The Postmodernism Generator

In his article, “The Rubicon of class: Sontagist camp and predialectic sublimation”, prof. Paul Brophy from Yale University critiques predialectic and neocapitalist sublimation, contrasting them within the conceptual paradigm of consensus…

Illusion: which side is the real one? (Photograph by The Idle Ethnographer)

Often, post-modern theory gets accused of being two parts ramble, one part fluff [“Only two parts ramble? Rather, two-thirds ramble, two thirds fluff”, a matematician friend remarked upon reading the draft version of this post].  Derrida is derided, Rorty seen as contorted.  The common tendency of post-modern theorists to reject hard and fast notions of truth and reality, and their incredulity towards grand narratives, are taken by their opponents as signs of intellectual weakness.  The typically complex language of post-modern theories irritates some, but entices others – but perhaps both camps miss the point (if there is one to be made at all).

In a rather cynical post-modern fashion, the

Postmodernist Generator (click on title to follow link)

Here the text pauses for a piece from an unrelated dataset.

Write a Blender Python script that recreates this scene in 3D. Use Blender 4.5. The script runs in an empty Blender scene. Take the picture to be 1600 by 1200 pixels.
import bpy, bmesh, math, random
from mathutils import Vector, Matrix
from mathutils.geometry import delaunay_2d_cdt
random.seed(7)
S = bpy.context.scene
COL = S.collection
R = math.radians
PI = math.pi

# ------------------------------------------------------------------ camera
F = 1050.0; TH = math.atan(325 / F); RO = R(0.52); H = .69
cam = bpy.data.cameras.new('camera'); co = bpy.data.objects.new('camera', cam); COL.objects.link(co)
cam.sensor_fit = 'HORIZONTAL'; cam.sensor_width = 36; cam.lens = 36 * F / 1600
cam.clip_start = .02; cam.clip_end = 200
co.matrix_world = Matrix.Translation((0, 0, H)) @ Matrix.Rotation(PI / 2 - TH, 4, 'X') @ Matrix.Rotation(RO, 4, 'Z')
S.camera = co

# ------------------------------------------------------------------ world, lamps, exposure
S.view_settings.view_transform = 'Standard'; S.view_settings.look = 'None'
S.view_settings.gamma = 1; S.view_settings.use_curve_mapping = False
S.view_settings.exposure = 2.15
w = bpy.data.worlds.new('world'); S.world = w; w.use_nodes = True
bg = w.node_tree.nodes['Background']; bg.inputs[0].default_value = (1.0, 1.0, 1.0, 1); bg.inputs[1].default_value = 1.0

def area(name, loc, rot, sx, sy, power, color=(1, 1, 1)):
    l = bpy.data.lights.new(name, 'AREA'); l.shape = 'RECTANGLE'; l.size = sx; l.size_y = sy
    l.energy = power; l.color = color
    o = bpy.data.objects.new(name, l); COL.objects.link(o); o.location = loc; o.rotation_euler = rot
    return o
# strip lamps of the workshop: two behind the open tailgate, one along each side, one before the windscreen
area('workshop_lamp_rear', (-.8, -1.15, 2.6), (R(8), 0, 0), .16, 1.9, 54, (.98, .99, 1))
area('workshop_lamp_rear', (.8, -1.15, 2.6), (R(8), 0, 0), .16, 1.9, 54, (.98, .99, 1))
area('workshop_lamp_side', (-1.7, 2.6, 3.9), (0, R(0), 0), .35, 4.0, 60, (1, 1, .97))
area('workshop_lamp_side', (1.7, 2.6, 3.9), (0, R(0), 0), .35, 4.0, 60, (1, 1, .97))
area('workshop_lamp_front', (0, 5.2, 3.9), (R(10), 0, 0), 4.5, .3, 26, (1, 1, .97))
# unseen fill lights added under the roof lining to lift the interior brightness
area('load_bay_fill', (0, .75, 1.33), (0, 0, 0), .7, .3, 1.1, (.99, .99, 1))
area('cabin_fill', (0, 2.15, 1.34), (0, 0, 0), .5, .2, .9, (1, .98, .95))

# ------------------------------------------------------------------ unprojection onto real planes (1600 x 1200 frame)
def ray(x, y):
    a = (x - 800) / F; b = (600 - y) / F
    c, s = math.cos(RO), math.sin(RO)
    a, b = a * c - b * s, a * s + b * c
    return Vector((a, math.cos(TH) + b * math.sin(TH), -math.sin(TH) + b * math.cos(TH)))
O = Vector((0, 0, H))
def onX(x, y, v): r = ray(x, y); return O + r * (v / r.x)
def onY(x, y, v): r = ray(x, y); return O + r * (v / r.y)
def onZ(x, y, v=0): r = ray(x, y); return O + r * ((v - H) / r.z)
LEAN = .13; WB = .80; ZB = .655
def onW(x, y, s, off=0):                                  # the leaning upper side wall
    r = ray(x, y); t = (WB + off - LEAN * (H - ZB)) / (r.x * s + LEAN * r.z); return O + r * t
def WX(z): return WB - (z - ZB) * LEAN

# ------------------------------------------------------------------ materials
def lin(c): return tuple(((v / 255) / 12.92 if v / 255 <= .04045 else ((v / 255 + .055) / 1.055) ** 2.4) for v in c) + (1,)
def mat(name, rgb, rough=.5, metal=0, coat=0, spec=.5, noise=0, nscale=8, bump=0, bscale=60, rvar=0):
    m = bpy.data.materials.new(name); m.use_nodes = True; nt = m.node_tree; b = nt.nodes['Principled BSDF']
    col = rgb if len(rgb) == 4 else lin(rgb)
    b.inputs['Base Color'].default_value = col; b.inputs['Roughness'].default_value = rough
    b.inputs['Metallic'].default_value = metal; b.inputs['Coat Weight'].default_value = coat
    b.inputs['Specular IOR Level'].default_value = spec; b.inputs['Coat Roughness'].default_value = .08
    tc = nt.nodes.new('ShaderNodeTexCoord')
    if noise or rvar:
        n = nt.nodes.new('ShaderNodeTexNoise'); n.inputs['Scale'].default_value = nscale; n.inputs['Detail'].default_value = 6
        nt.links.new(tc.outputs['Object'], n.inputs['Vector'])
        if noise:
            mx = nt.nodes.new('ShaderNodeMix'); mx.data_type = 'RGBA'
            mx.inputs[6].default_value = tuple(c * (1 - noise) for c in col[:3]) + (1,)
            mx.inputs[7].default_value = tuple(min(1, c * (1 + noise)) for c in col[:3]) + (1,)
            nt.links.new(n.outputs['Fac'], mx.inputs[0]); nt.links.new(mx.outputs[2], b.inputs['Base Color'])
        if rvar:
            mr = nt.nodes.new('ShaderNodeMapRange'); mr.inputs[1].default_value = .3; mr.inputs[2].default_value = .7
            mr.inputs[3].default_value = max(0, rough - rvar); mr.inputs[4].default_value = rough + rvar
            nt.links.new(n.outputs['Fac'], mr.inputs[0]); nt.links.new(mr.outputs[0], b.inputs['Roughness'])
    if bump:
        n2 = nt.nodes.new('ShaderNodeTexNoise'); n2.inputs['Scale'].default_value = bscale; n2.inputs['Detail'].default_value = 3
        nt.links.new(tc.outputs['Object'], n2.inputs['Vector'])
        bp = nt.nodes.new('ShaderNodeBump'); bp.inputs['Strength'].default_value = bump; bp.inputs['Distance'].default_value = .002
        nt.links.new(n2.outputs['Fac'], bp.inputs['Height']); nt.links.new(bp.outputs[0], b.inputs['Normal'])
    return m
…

takes up and creatively uses the idea of mystification which is characteristic of this strand of social theory.  The online generator mocks the idea of text, using randomised key words to  produce at the click of a mouse dummy essays, much resembling lorem ipsum page fillers used by type-setters.   A superficial reader who skims instead of reading might be duped by the buzz-words into accepting the perfectly formatted page as “real” text.

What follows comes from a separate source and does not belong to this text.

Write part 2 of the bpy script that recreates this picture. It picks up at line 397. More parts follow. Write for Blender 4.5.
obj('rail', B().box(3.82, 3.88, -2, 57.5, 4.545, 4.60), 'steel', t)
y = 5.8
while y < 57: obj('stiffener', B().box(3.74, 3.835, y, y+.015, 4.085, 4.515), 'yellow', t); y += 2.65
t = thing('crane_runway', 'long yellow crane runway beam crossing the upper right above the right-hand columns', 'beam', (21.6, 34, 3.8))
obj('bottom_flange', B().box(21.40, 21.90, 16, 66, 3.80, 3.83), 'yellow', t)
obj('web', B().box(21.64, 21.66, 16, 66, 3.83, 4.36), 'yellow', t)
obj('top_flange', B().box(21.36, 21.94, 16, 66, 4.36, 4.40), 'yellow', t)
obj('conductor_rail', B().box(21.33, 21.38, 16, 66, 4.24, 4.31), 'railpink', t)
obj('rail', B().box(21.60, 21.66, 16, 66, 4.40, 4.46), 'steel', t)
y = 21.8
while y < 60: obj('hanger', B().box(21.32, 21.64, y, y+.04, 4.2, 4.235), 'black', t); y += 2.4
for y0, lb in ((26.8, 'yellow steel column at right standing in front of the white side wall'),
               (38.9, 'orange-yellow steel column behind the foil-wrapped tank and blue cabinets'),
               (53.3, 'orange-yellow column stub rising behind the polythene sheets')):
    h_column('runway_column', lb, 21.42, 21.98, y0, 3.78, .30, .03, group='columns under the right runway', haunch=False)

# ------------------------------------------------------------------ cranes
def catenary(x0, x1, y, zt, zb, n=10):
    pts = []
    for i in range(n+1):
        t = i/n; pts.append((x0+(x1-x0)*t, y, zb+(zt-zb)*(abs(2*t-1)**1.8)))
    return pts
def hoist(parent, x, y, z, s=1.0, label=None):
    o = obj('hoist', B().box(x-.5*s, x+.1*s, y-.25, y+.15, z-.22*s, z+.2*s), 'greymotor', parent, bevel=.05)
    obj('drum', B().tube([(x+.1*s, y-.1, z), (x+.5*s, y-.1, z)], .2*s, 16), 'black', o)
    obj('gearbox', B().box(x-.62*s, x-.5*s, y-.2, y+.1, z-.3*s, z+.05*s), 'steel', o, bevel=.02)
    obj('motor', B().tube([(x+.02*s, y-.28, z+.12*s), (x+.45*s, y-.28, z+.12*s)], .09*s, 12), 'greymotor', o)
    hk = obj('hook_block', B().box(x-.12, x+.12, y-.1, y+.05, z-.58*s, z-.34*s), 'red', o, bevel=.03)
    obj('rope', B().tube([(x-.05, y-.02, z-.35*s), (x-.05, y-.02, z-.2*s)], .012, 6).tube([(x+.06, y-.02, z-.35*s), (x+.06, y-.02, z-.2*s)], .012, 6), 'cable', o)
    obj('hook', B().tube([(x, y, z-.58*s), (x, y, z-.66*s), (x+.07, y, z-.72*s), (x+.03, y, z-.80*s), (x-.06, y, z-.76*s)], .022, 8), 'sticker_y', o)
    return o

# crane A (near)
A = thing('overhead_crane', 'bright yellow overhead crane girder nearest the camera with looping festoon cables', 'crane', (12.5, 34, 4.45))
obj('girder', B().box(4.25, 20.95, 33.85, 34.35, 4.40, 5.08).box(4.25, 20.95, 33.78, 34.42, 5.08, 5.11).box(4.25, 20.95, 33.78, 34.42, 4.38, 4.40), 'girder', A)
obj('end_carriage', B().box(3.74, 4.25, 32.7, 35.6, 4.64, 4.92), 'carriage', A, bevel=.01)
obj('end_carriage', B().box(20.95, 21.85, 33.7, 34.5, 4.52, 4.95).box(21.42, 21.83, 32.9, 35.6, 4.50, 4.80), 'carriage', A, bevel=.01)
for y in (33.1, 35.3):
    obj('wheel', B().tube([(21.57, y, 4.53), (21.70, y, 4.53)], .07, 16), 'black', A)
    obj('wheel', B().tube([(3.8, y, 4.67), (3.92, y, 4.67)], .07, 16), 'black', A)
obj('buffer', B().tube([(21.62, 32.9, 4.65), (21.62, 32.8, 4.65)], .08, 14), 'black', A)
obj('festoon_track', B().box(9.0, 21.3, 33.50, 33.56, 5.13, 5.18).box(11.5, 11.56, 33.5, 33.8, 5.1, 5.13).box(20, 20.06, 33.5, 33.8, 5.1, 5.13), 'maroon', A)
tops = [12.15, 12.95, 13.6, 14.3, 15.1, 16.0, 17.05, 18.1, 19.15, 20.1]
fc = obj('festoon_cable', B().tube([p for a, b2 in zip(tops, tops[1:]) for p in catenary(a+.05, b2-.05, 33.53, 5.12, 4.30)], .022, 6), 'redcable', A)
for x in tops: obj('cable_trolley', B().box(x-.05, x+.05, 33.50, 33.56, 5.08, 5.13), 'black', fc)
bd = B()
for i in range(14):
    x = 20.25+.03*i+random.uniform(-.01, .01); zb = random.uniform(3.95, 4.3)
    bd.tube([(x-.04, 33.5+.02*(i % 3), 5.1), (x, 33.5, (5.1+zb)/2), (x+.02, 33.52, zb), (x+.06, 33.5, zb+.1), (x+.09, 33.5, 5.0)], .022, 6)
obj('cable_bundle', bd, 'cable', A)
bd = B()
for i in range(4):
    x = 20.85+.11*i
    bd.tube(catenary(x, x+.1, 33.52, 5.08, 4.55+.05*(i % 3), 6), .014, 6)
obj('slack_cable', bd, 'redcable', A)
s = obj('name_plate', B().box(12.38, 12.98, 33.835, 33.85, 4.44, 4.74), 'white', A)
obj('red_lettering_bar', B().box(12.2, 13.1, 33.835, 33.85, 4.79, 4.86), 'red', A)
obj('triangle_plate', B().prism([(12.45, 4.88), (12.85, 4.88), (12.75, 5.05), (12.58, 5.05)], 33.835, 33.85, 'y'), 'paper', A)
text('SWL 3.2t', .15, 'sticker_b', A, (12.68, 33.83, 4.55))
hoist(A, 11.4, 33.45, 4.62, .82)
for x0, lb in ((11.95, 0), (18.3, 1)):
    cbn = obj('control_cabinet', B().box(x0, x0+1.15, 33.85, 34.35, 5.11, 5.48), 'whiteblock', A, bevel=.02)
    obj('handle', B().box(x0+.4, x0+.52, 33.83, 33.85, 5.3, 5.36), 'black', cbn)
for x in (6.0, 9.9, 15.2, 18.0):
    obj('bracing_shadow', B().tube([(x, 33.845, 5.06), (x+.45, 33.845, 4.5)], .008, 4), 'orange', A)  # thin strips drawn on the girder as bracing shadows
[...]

But what is “real” text – and how much sense does it have to make, in order to make any sense?  The po-mo generator is not the first to disparage the mystique of post-modernist text by camouflaging itself as one.  Recall the Sokal hoax in which Alan Sokal, mathematician and physicist, submitted a sham article in the critical theory journal Social Text*.   As Sokal readily admits, it had been conceived as an experiment to test the journal’s intellectual rigour and find out whether it would “publish an article liberally salted with nonsense if it (a) sounded good and (b) flattered the editors’ ideological preconceptions.”[*]

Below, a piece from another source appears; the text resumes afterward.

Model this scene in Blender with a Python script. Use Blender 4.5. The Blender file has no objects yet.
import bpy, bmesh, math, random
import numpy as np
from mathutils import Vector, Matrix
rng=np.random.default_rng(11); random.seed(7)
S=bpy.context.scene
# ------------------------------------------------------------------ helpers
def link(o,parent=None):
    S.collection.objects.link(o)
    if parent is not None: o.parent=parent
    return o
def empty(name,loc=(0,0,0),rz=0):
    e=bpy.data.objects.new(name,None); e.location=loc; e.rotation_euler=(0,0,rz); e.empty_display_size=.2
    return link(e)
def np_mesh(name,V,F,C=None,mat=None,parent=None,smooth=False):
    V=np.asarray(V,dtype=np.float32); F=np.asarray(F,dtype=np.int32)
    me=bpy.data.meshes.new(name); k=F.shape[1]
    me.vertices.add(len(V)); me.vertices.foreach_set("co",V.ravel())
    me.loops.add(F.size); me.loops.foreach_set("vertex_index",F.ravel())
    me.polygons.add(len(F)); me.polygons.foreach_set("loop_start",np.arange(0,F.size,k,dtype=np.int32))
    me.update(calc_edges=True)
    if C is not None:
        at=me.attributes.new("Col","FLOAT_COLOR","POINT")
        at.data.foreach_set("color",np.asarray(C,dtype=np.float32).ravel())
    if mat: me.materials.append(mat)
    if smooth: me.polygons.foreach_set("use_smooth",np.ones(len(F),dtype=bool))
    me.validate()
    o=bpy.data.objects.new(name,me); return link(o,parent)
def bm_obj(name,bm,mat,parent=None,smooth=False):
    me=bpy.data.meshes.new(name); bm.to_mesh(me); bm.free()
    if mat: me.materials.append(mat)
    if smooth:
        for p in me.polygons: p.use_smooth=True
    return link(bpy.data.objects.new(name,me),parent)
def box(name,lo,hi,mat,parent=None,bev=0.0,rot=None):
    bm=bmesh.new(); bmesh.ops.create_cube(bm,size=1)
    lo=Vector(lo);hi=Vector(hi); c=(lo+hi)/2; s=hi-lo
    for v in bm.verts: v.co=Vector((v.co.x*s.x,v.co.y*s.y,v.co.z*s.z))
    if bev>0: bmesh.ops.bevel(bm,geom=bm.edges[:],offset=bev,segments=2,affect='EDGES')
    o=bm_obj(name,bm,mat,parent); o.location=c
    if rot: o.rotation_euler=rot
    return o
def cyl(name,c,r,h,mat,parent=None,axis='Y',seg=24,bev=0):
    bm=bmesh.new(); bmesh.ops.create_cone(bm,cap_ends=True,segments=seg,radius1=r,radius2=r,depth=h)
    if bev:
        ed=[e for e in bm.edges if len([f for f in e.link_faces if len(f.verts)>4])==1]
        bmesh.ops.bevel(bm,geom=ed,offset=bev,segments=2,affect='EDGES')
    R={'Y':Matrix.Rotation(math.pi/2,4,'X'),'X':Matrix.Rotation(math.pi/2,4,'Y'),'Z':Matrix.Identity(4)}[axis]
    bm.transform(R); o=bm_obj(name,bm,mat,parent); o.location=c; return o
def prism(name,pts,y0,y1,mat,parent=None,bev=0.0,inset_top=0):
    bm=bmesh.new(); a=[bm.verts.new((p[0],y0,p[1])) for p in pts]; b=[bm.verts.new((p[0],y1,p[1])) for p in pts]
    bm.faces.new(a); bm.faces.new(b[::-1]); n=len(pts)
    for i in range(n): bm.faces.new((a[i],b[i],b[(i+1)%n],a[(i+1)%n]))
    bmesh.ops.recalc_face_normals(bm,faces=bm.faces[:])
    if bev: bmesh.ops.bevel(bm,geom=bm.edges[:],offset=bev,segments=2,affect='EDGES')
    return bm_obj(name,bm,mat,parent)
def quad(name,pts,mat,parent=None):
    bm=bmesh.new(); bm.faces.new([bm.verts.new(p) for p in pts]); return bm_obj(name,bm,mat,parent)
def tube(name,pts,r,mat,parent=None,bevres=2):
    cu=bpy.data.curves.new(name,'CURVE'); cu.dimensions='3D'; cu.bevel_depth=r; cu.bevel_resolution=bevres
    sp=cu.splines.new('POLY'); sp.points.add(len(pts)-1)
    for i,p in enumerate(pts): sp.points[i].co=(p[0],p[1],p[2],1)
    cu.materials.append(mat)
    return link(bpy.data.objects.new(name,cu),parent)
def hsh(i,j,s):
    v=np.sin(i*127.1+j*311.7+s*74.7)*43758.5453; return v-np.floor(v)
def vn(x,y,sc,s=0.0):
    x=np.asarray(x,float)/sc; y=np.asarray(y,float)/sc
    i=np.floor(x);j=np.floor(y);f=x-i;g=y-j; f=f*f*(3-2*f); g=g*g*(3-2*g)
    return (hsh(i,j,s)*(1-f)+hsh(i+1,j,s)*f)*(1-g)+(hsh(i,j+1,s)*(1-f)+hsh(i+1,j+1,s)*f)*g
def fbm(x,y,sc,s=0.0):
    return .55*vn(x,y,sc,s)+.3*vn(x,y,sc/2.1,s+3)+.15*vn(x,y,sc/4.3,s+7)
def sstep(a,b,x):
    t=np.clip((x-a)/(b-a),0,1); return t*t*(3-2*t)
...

The article got published and although it itself did not make any sense – it spawned an enormous amount of “meta-text”.  If the purpose of academic publications is to create debate, this one seems to have achieved it.

It is not certain who stands behind the po-mo generator.  Professor Sokal, is that you?

[*]Sokal, Alan (May 1996). “A Physicist Experiments With Cultural Studies”. Lingua Franca. Retrieved November 10, 2010.